Open tennis, and the US Open, weren’t historical inevitabilities. The amateur era lasted for 90 years, and it might still be going if the sport hadn’t had the right people to topple it in 1968.

Kelleher, a graduate of Harvard law school and a federal judge, was among the most important of those people. A tennis lifer raised in Queens, he was a member of the West Side Tennis Club as a child, and a ball boy for Bill Tilden. As a player, Kelleher twice reached the second round of the U.S. Nationals. In 1962 and 1963, he served as captain of the U.S. Davis Cup team, leading the squad to the title in ’63.

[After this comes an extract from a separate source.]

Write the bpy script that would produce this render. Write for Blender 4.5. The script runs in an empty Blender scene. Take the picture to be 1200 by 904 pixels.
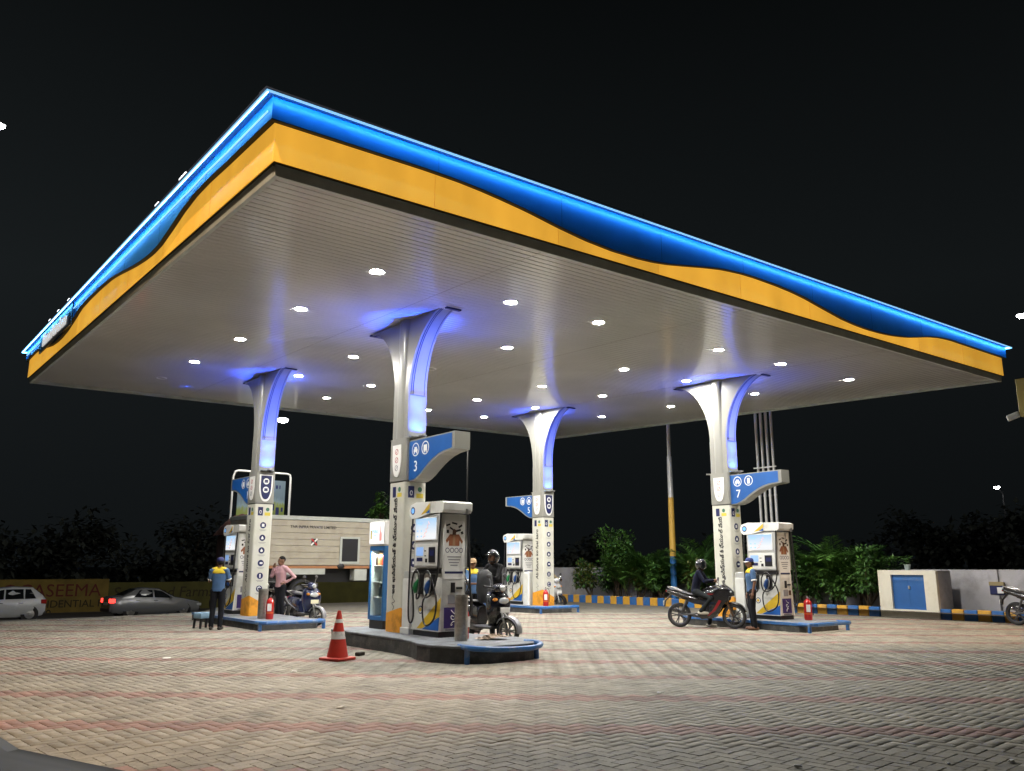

But Kelleher’s most lasting contribution came in 1968, when he was president of the USLTA. That winter, the question of whether to open the game’s major tournaments to professionals came to a momentous vote at a meeting in Coronado, CA. The previous fall, Wimbledon chief Herman David had declared amateurism a “living lie,” and welcomed professionals onto Centre Court.

Many in the USLTA didn’t want to follow that radical path, but Kelleher wasn’t one of them. It was his tactical persuasion at Coronado that convinced the “old goats”—his phrase—of the amateur game to throw the gates open.

Kelleher was inducted into the International Tennis Hall of Fame in 2000, and he died in 2012 at age 99, after a century happily spent in the sport.